Isles of Scilly -- where are the meltwater deposits?


These are interesting images of the Isles of Scilly.  The first is a NASA image, and the lower one shows the position of the coastline about 5,000 years ago.  The area shown green on the map was not inundated by the rising sea level until after this date -- and maybe this is where all the meltwater deposits are located.  No matter where the actual maximum extent of the Devensian ice might have been, the ice must have come in from the NW (ice flow is almost always broadly perpendicular to the broad alignment of the ice front).  Some of the other geomorphologists writing about the Scillies seem to have assumed that the ice must have flowed from the NE towards the SW, but that defies all the glaciological rules!

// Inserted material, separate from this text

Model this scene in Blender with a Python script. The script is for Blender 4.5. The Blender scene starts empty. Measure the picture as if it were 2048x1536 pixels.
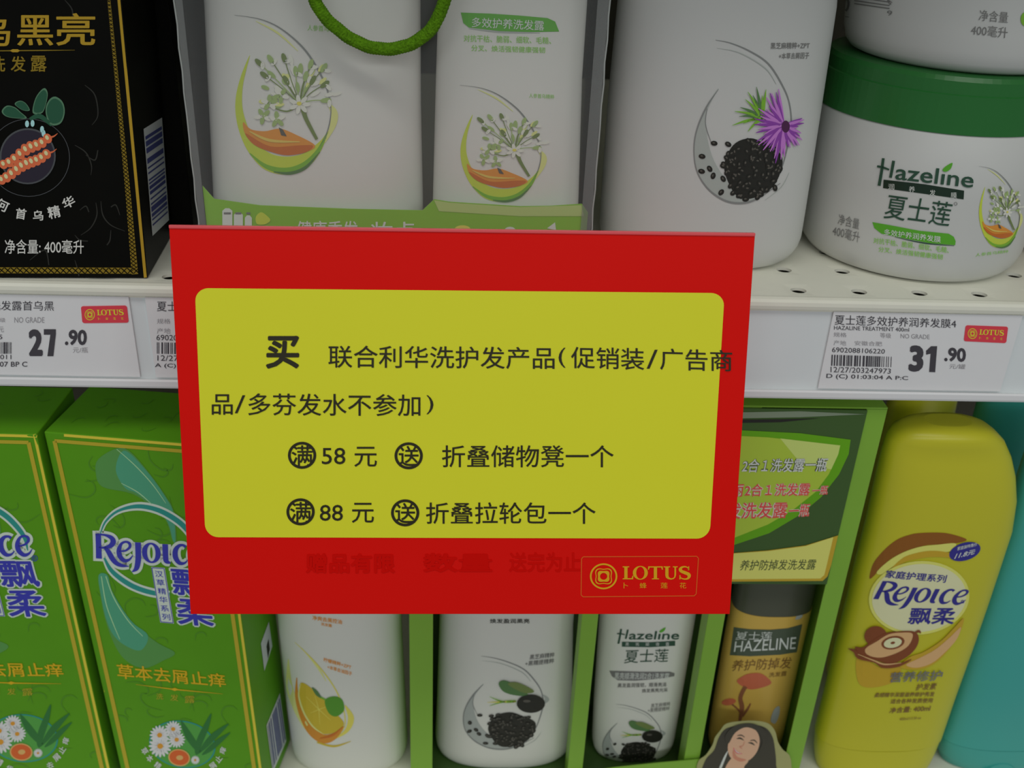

The actual ice edge, when seen in detail from a satellite, must have been crenellated or fingered, with lobes of ice flowing into the straits between the islands.  I have reconstructed this ice limit on an earlier post.  Because the ice was rather thin, when it wasted away almost all of the meltwater flow must have been within these lobes, and largely at the base of the ice.  So we have to assume that the meltwater deposits which must have been laid down as the ice melted away are all beneath present sea level, in the area shown green on the map.  They must also have been reworked and redeposited by wave action as the sea rose, and some of the material must have been incorporated into the modern sandy and gravelly beaches that fringe the islands.  I am not aware that any work has been done on this yet -- but some coring of the sediments within this area might yield interesting results.